Eskom argued that Nersa’s rules, as they stand, do not allow for two or more licensees to supply electricity in the same area.

Some of the issues Eskom raised echoed concerns expressed by municipalities in their objections to the ERA Bill.

For one, Eskom said granting these licences would allow private companies to be selective about the customers they choose to supply, which could hurt other electricity consumers in that supply area. This was because current tariff regimes made provision for cross-subsidisation, and removing paying customers from the cross-subsidy base would put pressure on the remaining customers.

Similarly, municipalities fear the ERA Bill will limit their role in providing electricity to households, businesses and government in their service areas.

This ties in with the question of cost recovery for the transmission and distribution networks that Eskom and municipalities own and operate — and must maintain.

A liberalised market will have to provide tariff structures that “safeguard the recovery of all costs in compliance with the electricity pricing policy” as the National Transmission Company SA put it in its presentation to Nersa.

This means that Eskom and the consumers who have funded the infrastructure that may be used to facilitate the transactions of private traders must be fairly compensated for this usage.

We are already seeing an example of this in the capacity charge that applies for users that have solar panels but still rely on the grid.
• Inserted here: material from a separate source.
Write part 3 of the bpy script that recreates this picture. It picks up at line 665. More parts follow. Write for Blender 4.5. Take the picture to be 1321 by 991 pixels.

At a coal conference in Johannesburg this week, the CEO of the Energy Council, James Mackay, suggested that consideration should be given to a legacy charge for those businesses or households that choose to go completely independent — severing all connection to the Eskom grid — to pay for how they benefited from the system in the past.

Addressing the erosion of Eskom’s and municipalities’ revenue base from the sale of electricity was always going to be one of the biggest challenges of transitioning to a liberalised market.

But in a liberalised market, rules that create mini-supply monopolies in specific areas would be counterproductive because they would deny electricity users the full benefits of a competitive market, such as the ability to choose from which company they want to purchase power.

Eskom and municipalities will have to learn how to share, but their concerns need to be addressed.